Kurdish guerrillas are still dying - two were killed on Thursday and 11 on Wednesday - and scores of Kurds are still being arrested. But the Turks call the situation 'calm' and the Kurdish guerrillas say the truce declared on March 20 is still in effect.
Mr Talabani is seen by many as the catalyst of the ceasefire. Today he is to meet the Turkish President, Turgut Ozal, and on Monday he will have talks with the Prime Minister, Suleyman Demirel. Bearing messages from the Kurdish guerrilla leader Abdullah 'Apo' Ocalan, his main objective is to extend the truce beyond an initial deadline of 15 April.
The Iraqi Kurdish mediator will find Mr Ozal sympathetic but unable to give much more than psychological support. The man Mr Talabani must convince is the more conservative and suspicious Mr Demirel.
For their part, the banned Kurdistan Workers' Party (PKK) guerrillas said yesterday that they were still keen for peace. 'We will continue to obey our decision and our leader Apo to the letter,' a statement said. 'The Turkish state must respond with the same sense of responsibility.'
The Turkish state has indeed been searching for a policy that can bring peace without losing face after a war that has killed nearly 6,000 people since 1984. 'The existing calm is pleasing for us. The state will do whatever possible to extend this calm,' the government spokesman, Akin Gonen, said after a cabinet meeting on Thursday to discuss Turkey's options. Mr Gonen did not dismiss the guerrillas' most difficult immediate demand, a general amnesty. He said that there might be adjustments to a three-year-old 'repentance law'. Press reports suggest this will amount to a 'veiled amnesty', while senior officials have also hinted that Turkey may dilute emergency rule in Kurdish provinces and lift bans on Kurdish place-names, family names and Kurdish broadcasting.
This falls short of the guerrillas' demands, which include allowing Mr Ocalan to become a Turkish political leader. But the guerrillas have suffered military reverses, have lost the crucial support of Syria and are under heavy pressure from ordinary Kurds who want to grab this opportunity for a more normal life.
Mr Demirel faces the same pressure. Newspaper columnists are demanding peace and Kurdish rights. Mr Demirel's Social Democrat coalition partners doubt that the problem can be finished off militarily. The US State Department has echoed that view and the British Foreign Office has called on Turkey to formulate a 'constructive response'.

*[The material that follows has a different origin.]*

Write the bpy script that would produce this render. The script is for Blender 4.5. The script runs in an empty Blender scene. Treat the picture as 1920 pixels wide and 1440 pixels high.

Turkish army officers, however, want to finish off the guerrillas. The army has not yet publicly stated its position, but there have been few changes in the emergency-rule governorate of south-eastern Turkey, where half Turkey's 12 million Kurds live. In each of the governor's daily faxes to the media about the number of guerrillas arrested, wounded or 'captured dead', a line has been added. Operations are carried out to 'neutralise the terrorist organisation'.